Thursday, October 13, 2011

The Arts Desk Reviews - Head to the London Galleries for Visual Arts

By Steve Alexander


In the selection of art reviews on The Arts Desk this week, several big names feature highly, although this doesn't necessarily mean that satisfaction is guaranteed.

For something a little different from Thomas Gainsborough, we start away from the London galleries in Bath. The painter had a passion for painting imagined landscapes, but he was famed as the 18th centuries leading portraitist. A marvellously rich overview of the artist's work can be seen in the exhibition 'Gainsborough's Landscapes: Themes and Variations' at the Holburne Museum.

Sarah Kent was disappointed in her art review of 'Barry Flanagan: Early Works 1965-1982' at Tate Britain, as although his career began thrillingly enough, it gradually went off the boil. Flanagan began working as a true exploratory sensualist and made fun, inventive works using different materials and processes. He soon began to rely on mass-produced works, which have none of the probing and investigative energy that once made him so radical and interesting.

Back in the London galleries now and Pipilotti Rist's exhibition 'Eyeball Massage' at the Hayward Gallery had a feel-good factor about it. Viewers are offered a chandelier made of white knickers and various video projections including graphic close-ups of the female body and a woman behaving like an animal. In this permissive setting, without the presence of any particular strict constraints to kick against though, it lacked the desired impact.

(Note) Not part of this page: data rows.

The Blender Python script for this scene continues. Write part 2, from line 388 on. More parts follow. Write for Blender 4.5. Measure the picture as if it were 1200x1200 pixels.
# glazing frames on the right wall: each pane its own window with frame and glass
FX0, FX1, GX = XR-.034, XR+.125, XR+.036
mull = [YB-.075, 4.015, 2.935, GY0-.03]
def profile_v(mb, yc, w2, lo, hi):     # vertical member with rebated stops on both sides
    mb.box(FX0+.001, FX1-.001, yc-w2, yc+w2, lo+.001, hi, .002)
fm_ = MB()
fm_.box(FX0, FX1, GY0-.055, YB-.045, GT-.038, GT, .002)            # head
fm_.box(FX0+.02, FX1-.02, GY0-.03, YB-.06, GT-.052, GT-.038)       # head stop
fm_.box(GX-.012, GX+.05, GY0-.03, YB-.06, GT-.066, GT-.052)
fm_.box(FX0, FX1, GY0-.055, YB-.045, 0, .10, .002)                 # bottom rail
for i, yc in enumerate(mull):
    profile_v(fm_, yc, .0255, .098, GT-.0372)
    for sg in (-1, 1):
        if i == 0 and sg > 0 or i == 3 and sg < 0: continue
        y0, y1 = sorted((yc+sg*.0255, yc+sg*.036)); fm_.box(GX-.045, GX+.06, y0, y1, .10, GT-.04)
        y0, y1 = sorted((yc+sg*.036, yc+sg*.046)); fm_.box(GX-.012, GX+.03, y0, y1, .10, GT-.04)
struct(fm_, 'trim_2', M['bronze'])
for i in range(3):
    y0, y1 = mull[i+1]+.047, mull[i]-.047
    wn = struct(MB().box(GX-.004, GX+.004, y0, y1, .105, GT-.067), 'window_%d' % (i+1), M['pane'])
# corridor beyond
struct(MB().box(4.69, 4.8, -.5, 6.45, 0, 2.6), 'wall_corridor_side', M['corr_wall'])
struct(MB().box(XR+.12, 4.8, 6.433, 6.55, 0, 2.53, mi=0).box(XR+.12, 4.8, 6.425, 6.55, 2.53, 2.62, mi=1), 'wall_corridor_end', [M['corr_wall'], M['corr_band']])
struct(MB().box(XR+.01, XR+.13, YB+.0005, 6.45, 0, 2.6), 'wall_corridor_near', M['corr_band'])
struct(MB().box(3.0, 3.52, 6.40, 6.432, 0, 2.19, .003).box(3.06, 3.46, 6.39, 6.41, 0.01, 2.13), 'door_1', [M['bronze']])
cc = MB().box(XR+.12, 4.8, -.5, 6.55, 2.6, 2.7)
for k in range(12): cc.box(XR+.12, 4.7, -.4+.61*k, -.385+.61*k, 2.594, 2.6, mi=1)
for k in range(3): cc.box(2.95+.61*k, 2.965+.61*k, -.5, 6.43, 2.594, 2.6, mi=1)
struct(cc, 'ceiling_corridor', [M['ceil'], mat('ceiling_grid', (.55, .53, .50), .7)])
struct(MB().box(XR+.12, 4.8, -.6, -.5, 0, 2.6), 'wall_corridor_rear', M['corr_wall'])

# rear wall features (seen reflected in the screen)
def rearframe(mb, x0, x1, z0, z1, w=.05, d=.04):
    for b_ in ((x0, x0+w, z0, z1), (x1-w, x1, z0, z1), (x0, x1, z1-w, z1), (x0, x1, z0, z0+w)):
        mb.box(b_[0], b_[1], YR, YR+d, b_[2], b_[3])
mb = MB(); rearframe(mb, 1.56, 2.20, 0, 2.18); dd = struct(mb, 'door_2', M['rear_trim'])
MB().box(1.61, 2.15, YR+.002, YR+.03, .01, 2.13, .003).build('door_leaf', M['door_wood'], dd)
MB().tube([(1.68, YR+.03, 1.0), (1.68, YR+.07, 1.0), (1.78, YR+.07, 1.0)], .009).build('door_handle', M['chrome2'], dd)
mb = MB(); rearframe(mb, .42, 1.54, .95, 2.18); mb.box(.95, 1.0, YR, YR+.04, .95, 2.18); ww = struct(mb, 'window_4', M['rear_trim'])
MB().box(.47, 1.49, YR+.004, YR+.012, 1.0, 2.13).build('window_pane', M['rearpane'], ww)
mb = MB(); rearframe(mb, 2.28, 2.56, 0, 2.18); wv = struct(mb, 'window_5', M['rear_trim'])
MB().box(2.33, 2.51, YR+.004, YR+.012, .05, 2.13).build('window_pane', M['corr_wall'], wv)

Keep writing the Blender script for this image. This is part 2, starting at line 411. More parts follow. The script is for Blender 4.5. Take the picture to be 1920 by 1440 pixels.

The acclaimed works of Abstract Expressionism was showcased in the exhibition 'Frank Stella: Connections' at Haunch of Venison, however it left Josh Spero feeling unmoved. The right questions about what art can do and what it can represent are asked by the artist in his ground-breaking experiments with planes, depth, colour fields, angles and three-dimensional painting. The human element was entirely missing however, as it focuses on the gradual development and creation of just two major works, and the questions that were asked were purely academic.